そして、なぜ、「上がる」 が、「寄る」 になっているのかを考えた。

そして、結論は、

エマニュエルが住んでいるのは、アパートの階上なのかもしれない。
だから、「上がる」 になっているんじゃないかな?

ただし、アルジェって町はアパートが多いのだろうか?
いやいや、物語では、すでに、バスに乗った後なのだから、
アルジェから、80キロ先のマランゴの町のことだ。

マランゴって、どんな町だ?
アパートは多いのか?

この日記を一般公開にして、広くみなさまの意見をお聞きしよう。


ははは、さっき、新潮文庫の「異邦人」(カミュ、窪田啓作訳)を
買ってきた。これによると、この対訳部分は、

エマニュエルの部屋へ、黒いネクタイと腕章を借りに
登ってゆかねばならなかったから、
私は気が気じゃなかった。


翻訳者は、J'étais un peu étourdi を「気が気じゃなかった。」としている。

一方、テキストのほうは、「うっかり忘れるところだった。」

と訳している。

問題は、 étourdi をどう訳すかである。形容詞とみれば、

 「そそっかしい」、「軽率な」 という意味なので、

 
「軽率にも、忘れるところだった。」 でいいと思う。

しかし、   étourdir の過去分詞だとしたら、(受動態だとしたら)

「悩まされる」、「うるさくされる」 ということだから、

新潮文庫の通り、「気が気じゃなかった」

になる。

こんなもの、ネイティブでないと、判断がつかないと思うが、
ゴタの見解としては、

  こういう場合、 s'étourdir を使うといいと思うのだが、あいにく、
 この場合のこの言葉の意味は、

   「(酒に)酔う」

 なので、使えない。

結論をいうと、このくだりは、

ずっと気になっていたので、エマニュエルのアパートに
喪章と黒ネクタイを借りに(部屋に)上がって行ったんだね。
   
chez という言葉が、「部屋」であることをにおわせている。

chez というのは、フランス語独特の前置詞で、「~のところ」、「~の家で」
と言う風に、家ごとひっくるめた場所を示す。

chez moi とか、よく使います。
私のところで、私の家に(住み込んでいる)とか。
幅広い使い方をします。

 

その後、やっぱり、気になったので、
「小学館ロベール仏和大辞典」を引いてみた。

J'étais un peu étourdi

に関しては、目新しい情報はなかったが、
étourdi  が形容詞で、「そそっかしい」
「ルーズな」という意味でいい気がしてきた。そうすると、

J'étais un peu étourdi parce qu'l a fallu que je monte chez Emmanuel
pour lui emprunter une cravate noire et un brassard.

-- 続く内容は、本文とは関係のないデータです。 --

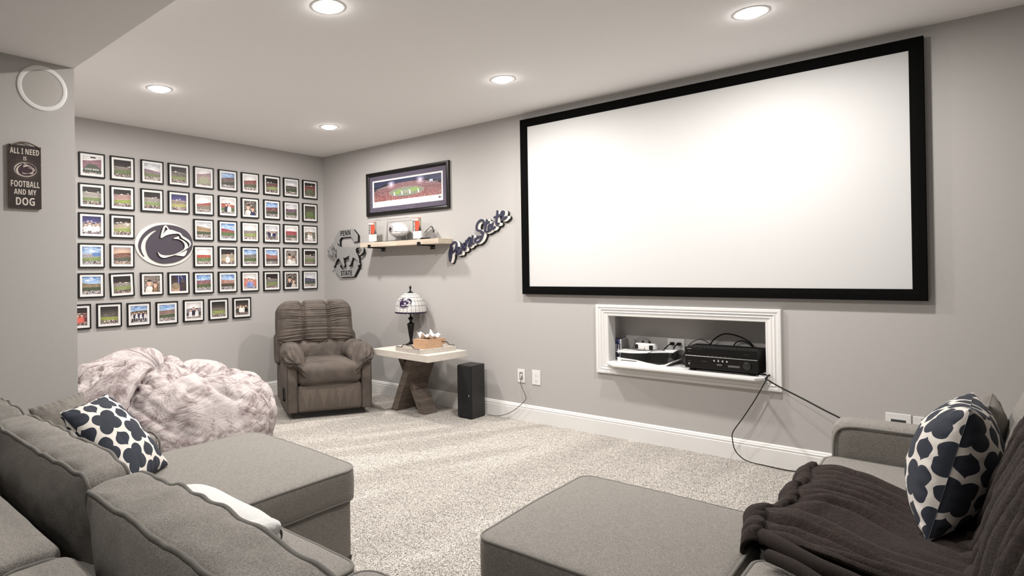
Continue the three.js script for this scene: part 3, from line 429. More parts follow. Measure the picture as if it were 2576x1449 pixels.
// ---------------------------------------------------------------- framed panorama
{
  const x0 = 0.752, x1 = 1.885, y0 = 1.892, y1 = 2.350, w = (x1 - x0) / 2, h = (y1 - y0) / 2;
  const pano = canvasTex(1536, 552, (c, W, Hh) => {
    const rnd = rng(77), N = (a, b) => a + rnd() * (b - a);
    c.fillStyle = '#f1eeec'; c.fillRect(0, 0, W, Hh); c.save(); c.beginPath(); c.rect(22, 22, W - 44, 420); c.clip();
    const g = c.createLinearGradient(0, 0, 0, 200); g.addColorStop(0, '#1c2140'); g.addColorStop(1, '#3a3a5c'); c.fillStyle = g; c.fillRect(0, 0, W, 460);
    c.fillStyle = '#171720'; c.beginPath(); c.moveTo(0, 150); for (let i = 0; i <= 24; i++) c.lineTo(i * 64, 95 + 40 * Math.sin(i * 0.9) * Math.sin(i * 0.37) + Math.abs(i - 12) * 2); c.lineTo(W, 460); c.lineTo(0, 460); c.fill();
    c.fillStyle = '#6b4a4e'; c.beginPath(); c.ellipse(W * 0.5, 330, 820, 235, 0, 0, 7); c.fill();
    const cols = ['#b23a30', '#c9564a', '#e9dcd6', '#8f2a26', '#4c2222', '#d8a79d', '#2b1718'];
    for (let i = 0; i < 15000; i++) { const a = N(0, 6.2832), r = Math.sqrt(N(0.10, 1)), x = W / 2 + Math.cos(a) * r * 840, y = 330 + Math.sin(a) * r * 235, far = y < 230; c.fillStyle = far ? ['#d9b4b4', '#efe0df', '#a86a72', '#7c4b58'][Math.floor(rnd() * 4)] : cols[Math.floor(rnd() * cols.length)]; const s = N(1.5, 3) + clamp((y - 250) / 70, 0, 4); c.fillRect(x, y, s, s * 1.3); }
    c.fillStyle = '#77806a'; c.beginPath(); c.ellipse(W / 2, 290, 360, 82, 0, 0, 7); c.fill();
    c.fillStyle = '#7f9654'; c.beginPath(); c.moveTo(470, 300); c.lineTo(600, 245); c.lineTo(680, 250); c.lineTo(600, 338); c.fill(); c.beginPath(); c.moveTo(850, 240); c.lineTo(1000, 232); c.lineTo(1080, 285); c.lineTo(900, 318); c.fill();
    for (let i = 0; i < 1800; i++) { const a = N(0, 6.2832), r = Math.sqrt(rnd()); c.fillStyle = ['#dcd8cc', '#40463a', '#b8b5a6', '#8d8f7b'][Math.floor(rnd() * 4)]; const x = W / 2 + Math.cos(a) * (r < 0.55 ? r * 230 : 330 + r * 60), y = 290 + Math.sin(a) * (r < 0.55 ? r * 70 : 70 + r * 22); c.fillRect(x, y, 4, 3); }
    for (const x of [500, 670, 845, 1030]) { const q = c.createLinearGradient(x, 230, x + 20, 350); q.addColorStop(0, 'rgba(255,255,255,0.25)'); q.addColorStop(1, 'rgba(255,255,255,0.95)'); c.fillStyle = q; c.beginPath(); c.moveTo(x - 6, 350); c.quadraticCurveTo(x - 2, 270, x - 30, 255); c.quadraticCurveTo(x + 22, 262, x + 22, 350); c.fill(); }
    for (const [x, y] of [[430, 105], [1075, 92]]) { const q = c.createRadialGradient(x, y, 2, x, y, 110); q.addColorStop(0, 'rgba(255,255,255,1)'); q.addColorStop(0.12, 'rgba(240,235,250,0.75)'); q.addColorStop(1, 'rgba(230,200,220,0)'); c.fillStyle = q; c.fillRect(x - 110, y - 60, 220, 220); }
    c.fillStyle = '#dfe4f2'; for (let i = 0; i < 10; i++) c.fillRect(60 + i * 34, 178 - i * 5, 20, 7); c.fillStyle = '#aebde8'; c.fillRect(1270, 118, 70, 42); for (let i = 0; i < 6; i++) { c.fillStyle = '#dfe4f2'; c.fillRect(1190 + i * 45, 170, 22, 6); }
    c.restore();
    c.fillStyle = '#77706b'; c.font = '25px serif'; c.textAlign = 'center'; c.fillText('2023 Rose Bowl Game Champions \u2022 Penn State Nittany Lions', W / 2, 494);
    drawEmblem(c, W - 62, 492, 32, '#e6e2de', '#2a2436', '#e6e2de'); c.strokeStyle = '#2a2436'; c.lineWidth = 3; c.beginPath(); c.ellipse(W - 62, 492, 32, 24, 0, 0, 7); c.stroke();
    c.fillStyle = '#a33a3a'; c.beginPath(); c.ellipse(58, 486, 9, 9, 0, 0, 7); c.fill(); c.fillStyle = '#55653f'; c.fillRect(56, 494, 4, 14);
  });
  const t = thing('framed_panorama', 'wide black-framed stadium panorama with purple mat on the wall over the shelf', 'picture', [(x0 + x1) / 2, (y0 + y1) / 2, 0]);
  const fw = 0.040;
  part(t, 'frame', merge([...frameSides(-w, w, -h, h, fw, fw, [[0, 0], [0, 0.026], [0.10, 0.031], [0.45, 0.030], [0.52, 0.024], [0.75, 0.021], [0.82, 0.023], [0.94, 0.019], [1, 0.014], [1, 0.004]]), box(-w + 0.01, w - 0.01, -h + 0.01, h - 0.01, 0.001, 0.005)]), phys({ color: lin(0.009, 0.008, 0.0072), roughness: 0.3, specularIntensity: 0.6 }));
  const ms = shapeOf([[-w + 0.03, -h + 0.03], [w - 0.03, -h + 0.03], [w - 0.03, h - 0.03], [-w + 0.03, h - 0.03]]), iw = w - 0.088, ih = h - 0.092;
  ms.holes.push(new THREE.Path([[-iw, -ih], [-iw, ih], [iw, ih], [iw, -ih]].map(p => new THREE.Vector2(...p))));
  part(t, 'mat', boxUV(extrude(ms, 0.0025, 0)).translate(0, 0, 0.0075), std({ color: lin(0.088, 0.072, 0.108), roughness: 0.85 }), 'dull purple mat');
  part(t, 'bevel_edge', merge(frameSides(-iw - 0.005, iw + 0.005, -ih - 0.005, ih + 0.005, 0.012, 0.012, [[0, 0.0098], [0, 0.0105], [0.6, 0.0105], [1, 0.0075]])), M.mat, 'white inner mat');
  part(t, 'print', new THREE.PlaneGeometry(2 * iw, 2 * ih).translate(0, 0, 0.0072), std({ map: pano, roughness: 0.6 }));
  part(t, 'glass', new THREE.PlaneGeometry(2 * (w - fw) + 0.006, 2 * (h - fw) + 0.006).translate(0, 0, 0.0145), M.glassPane, 'clear glass');
}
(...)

(喪章と黒ネクタイを忘れてくるなんて)私は少しそそっかしかった。
それをエマニュエルのアパートまで狩りに行くはめになるとは!

こいいう意味合いになる。そして、これが正しいのだろう。

アバター
2020/06/25 22:00
たぶん、そうだと思います。「寝る」というときも、「上がる」という動詞を使ったりするので
あれは、二階の自分の部屋に帰って、「寝る」ということだと思いますし。
向こうの国は、階段のある生活文化圏なのでそういう表現に抵抗はないのでしょうね。
コメントありがとうございました。
アバター
2020/06/25 19:05
実はこのあいだ読んだ文章で、私も同じようにdescendreを訳し悩んだところです。
学校の場面でしたが、Nous sommes tous descendus, [...] のdescendreは何だろう?と。
直訳すると「ぼくたちはみんな降りた」になるけど、何から降りたの?と不思議でした。
その少し後でdans la cour,...と中庭での出来事が書かれていて、要するに、
その文脈では「2階以上の場所から中庭へ降りた」という意味だったようです。

動詞1つで人物の動きや場所の様子までいろんなニュアンスを含むんだなあ、と感心しました。